Le Qatar est pourtant loin d’avoir choisi l’Iran contre ses propres voisins. L’émirat entretient au contraire des relations instables avec Téhéran : correctes quand il s’agit d’exploiter dans le golfe Arabo-Persique l’immense réserve de gaz commune aux deux pays ; plus tendues dès lors qu’est concerné l’avenir de la Syrie, où les Iraniens ont mis tous leurs moyens au service du régime de Bachar el-Assad pendant que Doha s’est investi dans le soutien à l’opposition armée audit régime.

Le Conseil de coopération du Golfe, qui réunit dans une alliance politique toutes les monarchies, paraît avoir atteint ses limites : si l’Arabie saoudite, les Émirats et le Bahrein ont décidé de sévir contre le Qatar, le sultanat d’Oman et le Koweït, qui se veulent plus nuancés, se sont bien gardés d’en faire autant.

Les alliés des Etats-Unis se déchirent

Dans ce tableau, les États-Unis font grise mine. Ce sont leurs propres alliés qui se déchirent.

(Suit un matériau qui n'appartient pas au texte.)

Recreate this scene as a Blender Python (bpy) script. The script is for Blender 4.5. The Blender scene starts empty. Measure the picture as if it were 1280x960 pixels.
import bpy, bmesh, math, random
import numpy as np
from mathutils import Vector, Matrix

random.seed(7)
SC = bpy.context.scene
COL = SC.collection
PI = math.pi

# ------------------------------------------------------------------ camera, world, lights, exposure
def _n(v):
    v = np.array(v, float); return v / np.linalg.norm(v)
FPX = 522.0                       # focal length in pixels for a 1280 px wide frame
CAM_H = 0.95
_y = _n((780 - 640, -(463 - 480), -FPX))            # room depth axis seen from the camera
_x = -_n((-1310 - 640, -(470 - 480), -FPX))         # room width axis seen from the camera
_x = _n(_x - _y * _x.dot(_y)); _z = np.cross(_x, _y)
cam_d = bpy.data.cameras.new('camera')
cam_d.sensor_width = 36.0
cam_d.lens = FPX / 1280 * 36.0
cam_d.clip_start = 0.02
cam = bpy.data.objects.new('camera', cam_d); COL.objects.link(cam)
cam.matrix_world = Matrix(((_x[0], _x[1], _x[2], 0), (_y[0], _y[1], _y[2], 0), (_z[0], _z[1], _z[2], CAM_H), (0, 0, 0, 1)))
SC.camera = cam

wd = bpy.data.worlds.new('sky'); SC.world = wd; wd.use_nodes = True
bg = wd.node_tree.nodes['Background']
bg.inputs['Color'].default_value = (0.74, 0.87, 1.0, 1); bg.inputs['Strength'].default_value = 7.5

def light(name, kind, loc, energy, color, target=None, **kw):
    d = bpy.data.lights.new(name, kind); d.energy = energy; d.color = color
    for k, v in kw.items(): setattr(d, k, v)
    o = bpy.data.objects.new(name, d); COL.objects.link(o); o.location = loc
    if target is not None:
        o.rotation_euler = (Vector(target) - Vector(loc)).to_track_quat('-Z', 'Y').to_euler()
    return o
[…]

Mais nombre d’observateurs pensent que le voyage de Donald Trump à Riyad en mai a donné confiance aux Saoudiens qui ont conclu qu’ils avaient carte blanche.

Trump en Arabie saoudite : business is business.

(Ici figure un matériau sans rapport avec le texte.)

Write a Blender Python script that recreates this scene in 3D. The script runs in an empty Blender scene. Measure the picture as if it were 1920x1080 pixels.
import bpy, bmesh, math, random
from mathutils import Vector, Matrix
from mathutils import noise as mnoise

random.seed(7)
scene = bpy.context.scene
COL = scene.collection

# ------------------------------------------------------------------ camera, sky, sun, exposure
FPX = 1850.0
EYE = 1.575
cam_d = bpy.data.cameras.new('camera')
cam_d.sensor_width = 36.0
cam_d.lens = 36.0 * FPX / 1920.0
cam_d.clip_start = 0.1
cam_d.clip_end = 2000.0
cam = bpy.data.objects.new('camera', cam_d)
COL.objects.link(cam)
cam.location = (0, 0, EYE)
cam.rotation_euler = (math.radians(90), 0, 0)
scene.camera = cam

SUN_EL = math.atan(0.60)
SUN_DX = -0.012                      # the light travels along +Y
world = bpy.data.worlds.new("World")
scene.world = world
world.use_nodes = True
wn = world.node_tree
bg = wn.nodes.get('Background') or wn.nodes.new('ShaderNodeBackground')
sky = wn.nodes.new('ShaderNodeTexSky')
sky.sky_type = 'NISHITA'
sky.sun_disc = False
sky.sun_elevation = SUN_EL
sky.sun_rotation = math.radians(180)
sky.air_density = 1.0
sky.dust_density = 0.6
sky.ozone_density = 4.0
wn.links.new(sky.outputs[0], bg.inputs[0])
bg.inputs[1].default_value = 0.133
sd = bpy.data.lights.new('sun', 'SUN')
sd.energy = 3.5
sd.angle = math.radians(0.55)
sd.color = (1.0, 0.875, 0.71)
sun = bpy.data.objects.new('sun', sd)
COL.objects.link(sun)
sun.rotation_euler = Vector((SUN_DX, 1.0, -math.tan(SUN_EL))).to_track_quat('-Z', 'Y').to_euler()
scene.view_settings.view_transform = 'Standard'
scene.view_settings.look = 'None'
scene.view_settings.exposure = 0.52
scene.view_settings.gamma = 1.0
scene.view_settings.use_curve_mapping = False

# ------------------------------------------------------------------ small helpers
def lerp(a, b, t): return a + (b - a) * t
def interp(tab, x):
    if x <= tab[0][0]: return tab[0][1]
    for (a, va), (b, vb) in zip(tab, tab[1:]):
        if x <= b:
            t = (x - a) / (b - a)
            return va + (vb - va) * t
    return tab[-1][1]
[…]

A Doha, on peut aussi arguer que, justement, l’alliance avec Washington compte plus que les relations en dents de scie avec Téhéran, et pour preuve, les États-Unis ont installé au Qatar il y a quinze ans leur « CentCom » régional, le commandement militaire qui supervise les opérations américaines dans un espace compris entre l’Egypte et le Pakistan…

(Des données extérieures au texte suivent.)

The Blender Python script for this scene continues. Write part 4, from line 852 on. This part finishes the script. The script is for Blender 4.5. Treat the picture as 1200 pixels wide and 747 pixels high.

Enfin, des commentateurs qataris ont noté qu’aux États-Unis, justement, un « groupe » dont les fondateurs et animateurs sont proches du gouvernement israélien, la Foundation for Defence of Democracies, a eu des contacts tout récents (des emails ont été mis au jour par la presse US) avec l’ambassadeur des Émirats arabes unis à propos de l’aide qatarie au Hamas… De quoi nourrir la théorie du complot dont le monde arabe est très friand.